Objective :: Pictures aside, quote the whole listing exactly.
## start
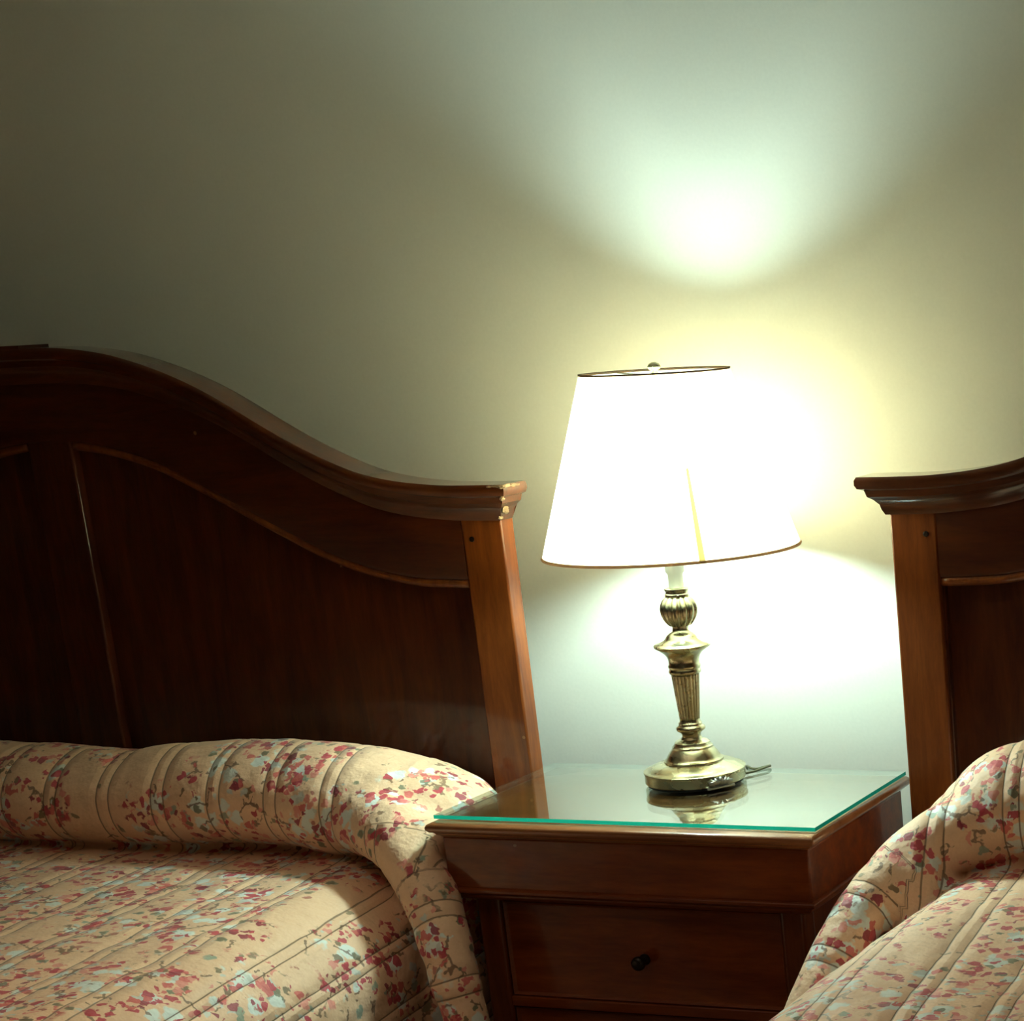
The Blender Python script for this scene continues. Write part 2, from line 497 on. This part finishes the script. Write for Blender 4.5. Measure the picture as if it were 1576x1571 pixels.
        for i, (px_, py_, pz_, rx, ry, rz) in enumerate(chips):
            g = bmesh.ops.create_icosphere(bm, subdivisions=3, radius=1.0)
            for v in g['verts']:
                v.co *= 1 + 0.55 * noise.noise(v.co * 2.2 + Vector((i * 7, 0, 0)))
                v.co = Vector((px_ + v.co.x * rx, py_ + v.co.y * ry, pz_ + v.co.z * rz))
        mk('chipped_corner', bm, M_chip, hb, smooth=True)['label'] = 'pale bare wood where the cornice corner is chipped'
    # frame and mattress below the bedspread
    for s in (-1, 1):
        bm = bmesh.new(); x = s * 0.70; box(bm, min(x, x + s * 0.03), max(x, x + s * 0.03), -1.98, -0.062, 0.10, 0.22)
        mk('side_rail', bm, M_wood_h, b, bevel=0.004)
        bm = bmesh.new(); box(bm, x - 0.03, x + 0.03, -1.98, -1.92, 0.0, 0.10)
        mk('leg', bm, M_wood_v, b, bevel=0.004)
    bm = bmesh.new(); box(bm, -0.69, 0.69, -1.94, -0.12, 0.22, 0.38)
    mk('mattress', bm, M_mattress, b, bevel=0.04)
    return b

XC_L, XC_R = -0.908, 1.540
make_bed(XC_L, 'dark cherry wooden bed left of the nightstand with chipped headboard corner', 1, True)
make_bed(XC_R, 'dark cherry wooden bed right of the nightstand, partly outside the frame', -1, False)

# ------------------------------------------------------------------ bedspreads
def rounded_box(bm, x0, x1, y0, y1, z0, z1, r, seg=8):
    """box with rounded top edges, as stacked superellipse rings"""
    cx, cy = (x0 + x1) / 2, (y0 + y1) / 2
    rings = []
    zs = [(z0, 0.0)] + [(z1 - r + r * math.sin(a), r * (1 - math.cos(a))) for a in [math.pi / 2 * k / seg for k in range(seg + 1)]]
    n = 96
    for z, ins in zs:
        hx, hy = (x1 - x0) / 2 - ins, (y1 - y0) / 2 - ins * 0.6
        ring = []
        for i in range(n):
            a = 2 * math.pi * i / n
            c_, s_ = math.cos(a), math.sin(a)
            p = 0.22
            ring.append(bm.verts.new((cx + hx * math.copysign(abs(c_) ** p, c_), cy + hy * math.copysign(abs(s_) ** p, s_), z)))
        rings.append(ring)
    for a, b in zip(rings, rings[1:]):
        for i in range(n):
            bm.faces.new((a[i], a[(i + 1) % n], b[(i + 1) % n], b[i]))
    bm.faces.new(rings[0][::-1]); bm.faces.new(rings[-1])

def bolster_tube(bm, pts, per=6, n=28):
    """pts: (x,y,z,rh,rv) ; rings perpendicular to the path"""
    P = catmull([p[:3] for p in pts], per)
    RR = catmull([(p[3], p[4], 0) for p in pts], per)
    tube(bm, P, [(max(r.x, .004), max(r.y, .004)) for r in RR], n)

def make_bedspread(mirror, label, seed, P):
    bm = bmesh.new()
    rounded_box(bm, -1.86, P['side'], -2.04, -0.075, 0.07, P['top'], P['rad'])
    bolster_tube(bm, P['bolster'])
    bolster_tube(bm, P['fold'])
    for sl in P['lobes']:
        g = bmesh.ops.create_icosphere(bm, subdivisions=3, radius=1.0)
        for v in g['verts']:
            c = v.co
            v.co = Vector((sl[0] + c.x * sl[3], sl[1] + c.y * sl[4], sl[2] + c.z * sl[5]))
    tmp = bpy.data.meshes.new('tmp'); bm.to_mesh(tmp); bm.free()
    to = bpy.data.objects.new('tmp', tmp); C.objects.link(to)
    r = to.modifiers.new('r', 'REMESH'); r.mode = 'VOXEL'; r.voxel_size = 0.008
    s = to.modifiers.new('s', 'SMOOTH'); s.factor = 0.5; s.iterations = P.get('smooth', 8)
    dg = bpy.context.evaluated_depsgraph_get()
    ev = to.evaluated_get(dg)
    me = bpy.data.meshes.new_from_object(ev)
    bpy.data.objects.remove(to)
    off = Vector((seed * 3.1, seed * 1.7, 0))
    # gentle hand-smoothed unevenness
    nrm = [v.normal.copy() for v in me.vertices]
    for v, nn in zip(me.vertices, nrm):
        c = v.co
        s1 = c.x + P['rot'] * c.y
        a = 0.006 * noise.noise(c * 5 + off) + 0.0035 * noise.noise(c * 14 + off)
        u = ((s1 + 0.031 + P['phase']) / 0.112) % 1.0
        dm = min(abs(u - 0.4), abs(u - 0.6), 0.14)
        a += 0.0025 * math.sqrt(dm / 0.14) if c.z > 0.3 else 0.0
        v.co = c + nn * a
    fp = catmull([p[:3] for p in P['fold']], 6)
    fr = [p.x for p in catmull([(p[3], 0, 0) for p in P['fold']], 6)]
    cum = [0.0]
    for a_, b_ in zip(fp, fp[1:]):
        cum.append(cum[-1] + (b_ - a_).length)
    i0 = P['i0']
    vals = []
    for v in me.vertices:
        c = v.co
        s_ = c.x + P['rot'] * c.y + 0.031 + P['kz'] * max(0.0, P['zk'] - c.z) + P['phase']
        if c.y > -0.36 and c.z > 0.44:
            s_ = min(s_, P['smax'])
        if c.x > -0.25 and c.y > -0.75:
            j = min(range(len(fp)), key=lambda k: (fp[k] - c).length_squared)
            if j >= i0 and (fp[j] - c).length < fr[j] * 1.3:
                s_ = cum[j] + (c - fp[j]).dot((fp[min(j + 1, len(fp) - 1)] - fp[j - 1]).normalized())
        vals.append(s_)
    if mirror:
        for v in me.vertices:
            v.co.x = 0.632 - v.co.x
        me.flip_normals()
    me.name = 'bedspread'
    at = me.attributes.new('quilt', 'FLOAT', 'POINT')
    at.data.foreach_set('value', vals)
    me.materials.clear(); me.materials.append(M_floral)
    for p in me.polygons:
        p.use_smooth = True
    o = bpy.data.objects.new('bedspread', me)
    C.objects.link(o)
    # keep the origin near the bed head so that the cloth has its own texture space
    tag(o, label, 'bedspread', 'floral quilted bedspreads')
    return o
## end
Solution to this exercise ::
The Blender Python script for this scene continues. Write part 2, from line 497 on. This part finishes the script. Write for Blender 4.5. Measure the picture as if it were 1576x1571 pixels.
        for i, (px_, py_, pz_, rx, ry, rz) in enumerate(chips):
            g = bmesh.ops.create_icosphere(bm, subdivisions=3, radius=1.0)
            for v in g['verts']:
                v.co *= 1 + 0.55 * noise.noise(v.co * 2.2 + Vector((i * 7, 0, 0)))
                v.co = Vector((px_ + v.co.x * rx, py_ + v.co.y * ry, pz_ + v.co.z * rz))
        mk('chipped_corner', bm, M_chip, hb, smooth=True)['label'] = 'pale bare wood where the cornice corner is chipped'
    # frame and mattress below the bedspread
    for s in (-1, 1):
        bm = bmesh.new(); x = s * 0.70; box(bm, min(x, x + s * 0.03), max(x, x + s * 0.03), -1.98, -0.062, 0.10, 0.22)
        mk('side_rail', bm, M_wood_h, b, bevel=0.004)
        bm = bmesh.new(); box(bm, x - 0.03, x + 0.03, -1.98, -1.92, 0.0, 0.10)
        mk('leg', bm, M_wood_v, b, bevel=0.004)
    bm = bmesh.new(); box(bm, -0.69, 0.69, -1.94, -0.12, 0.22, 0.38)
    mk('mattress', bm, M_mattress, b, bevel=0.04)
    return b

XC_L, XC_R = -0.908, 1.540
make_bed(XC_L, 'dark cherry wooden bed left of the nightstand with chipped headboard corner', 1, True)
make_bed(XC_R, 'dark cherry wooden bed right of the nightstand, partly outside the frame', -1, False)

# ------------------------------------------------------------------ bedspreads
def rounded_box(bm, x0, x1, y0, y1, z0, z1, r, seg=8):
    """box with rounded top edges, as stacked superellipse rings"""
    cx, cy = (x0 + x1) / 2, (y0 + y1) / 2
    rings = []
    zs = [(z0, 0.0)] + [(z1 - r + r * math.sin(a), r * (1 - math.cos(a))) for a in [math.pi / 2 * k / seg for k in range(seg + 1)]]
    n = 96
    for z, ins in zs:
        hx, hy = (x1 - x0) / 2 - ins, (y1 - y0) / 2 - ins * 0.6
        ring = []
        for i in range(n):
            a = 2 * math.pi * i / n
            c_, s_ = math.cos(a), math.sin(a)
            p = 0.22
            ring.append(bm.verts.new((cx + hx * math.copysign(abs(c_) ** p, c_), cy + hy * math.copysign(abs(s_) ** p, s_), z)))
        rings.append(ring)
    for a, b in zip(rings, rings[1:]):
        for i in range(n):
            bm.faces.new((a[i], a[(i + 1) % n], b[(i + 1) % n], b[i]))
    bm.faces.new(rings[0][::-1]); bm.faces.new(rings[-1])

def bolster_tube(bm, pts, per=6, n=28):
    """pts: (x,y,z,rh,rv) ; rings perpendicular to the path"""
    P = catmull([p[:3] for p in pts], per)
    RR = catmull([(p[3], p[4], 0) for p in pts], per)
    tube(bm, P, [(max(r.x, .004), max(r.y, .004)) for r in RR], n)

def make_bedspread(mirror, label, seed, P):
    bm = bmesh.new()
    rounded_box(bm, -1.86, P['side'], -2.04, -0.075, 0.07, P['top'], P['rad'])
    bolster_tube(bm, P['bolster'])
    bolster_tube(bm, P['fold'])
    for sl in P['lobes']:
        g = bmesh.ops.create_icosphere(bm, subdivisions=3, radius=1.0)
        for v in g['verts']:
            c = v.co
            v.co = Vector((sl[0] + c.x * sl[3], sl[1] + c.y * sl[4], sl[2] + c.z * sl[5]))
    tmp = bpy.data.meshes.new('tmp'); bm.to_mesh(tmp); bm.free()
    to = bpy.data.objects.new('tmp', tmp); C.objects.link(to)
    r = to.modifiers.new('r', 'REMESH'); r.mode = 'VOXEL'; r.voxel_size = 0.008
    s = to.modifiers.new('s', 'SMOOTH'); s.factor = 0.5; s.iterations = P.get('smooth', 8)
    dg = bpy.context.evaluated_depsgraph_get()
    ev = to.evaluated_get(dg)
    me = bpy.data.meshes.new_from_object(ev)
    bpy.data.objects.remove(to)
    off = Vector((seed * 3.1, seed * 1.7, 0))
    # gentle hand-smoothed unevenness
    nrm = [v.normal.copy() for v in me.vertices]
    for v, nn in zip(me.vertices, nrm):
        c = v.co
        s1 = c.x + P['rot'] * c.y
        a = 0.006 * noise.noise(c * 5 + off) + 0.0035 * noise.noise(c * 14 + off)
        u = ((s1 + 0.031 + P['phase']) / 0.112) % 1.0
        dm = min(abs(u - 0.4), abs(u - 0.6), 0.14)
        a += 0.0025 * math.sqrt(dm / 0.14) if c.z > 0.3 else 0.0
        v.co = c + nn * a
    fp = catmull([p[:3] for p in P['fold']], 6)
    fr = [p.x for p in catmull([(p[3], 0, 0) for p in P['fold']], 6)]
    cum = [0.0]
    for a_, b_ in zip(fp, fp[1:]):
        cum.append(cum[-1] + (b_ - a_).length)
    i0 = P['i0']
    vals = []
    for v in me.vertices:
        c = v.co
        s_ = c.x + P['rot'] * c.y + 0.031 + P['kz'] * max(0.0, P['zk'] - c.z) + P['phase']
        if c.y > -0.36 and c.z > 0.44:
            s_ = min(s_, P['smax'])
        if c.x > -0.25 and c.y > -0.75:
            j = min(range(len(fp)), key=lambda k: (fp[k] - c).length_squared)
            if j >= i0 and (fp[j] - c).length < fr[j] * 1.3:
                s_ = cum[j] + (c - fp[j]).dot((fp[min(j + 1, len(fp) - 1)] - fp[j - 1]).normalized())
        vals.append(s_)
    if mirror:
        for v in me.vertices:
            v.co.x = 0.632 - v.co.x
        me.flip_normals()
    me.name = 'bedspread'
    at = me.attributes.new('quilt', 'FLOAT', 'POINT')
    at.data.foreach_set('value', vals)
    me.materials.clear(); me.materials.append(M_floral)
    for p in me.polygons:
        p.use_smooth = True
    o = bpy.data.objects.new('bedspread', me)
    C.objects.link(o)
    # keep the origin near the bed head so that the cloth has its own texture space
    tag(o, label, 'bedspread', 'floral quilted bedspreads')
    return o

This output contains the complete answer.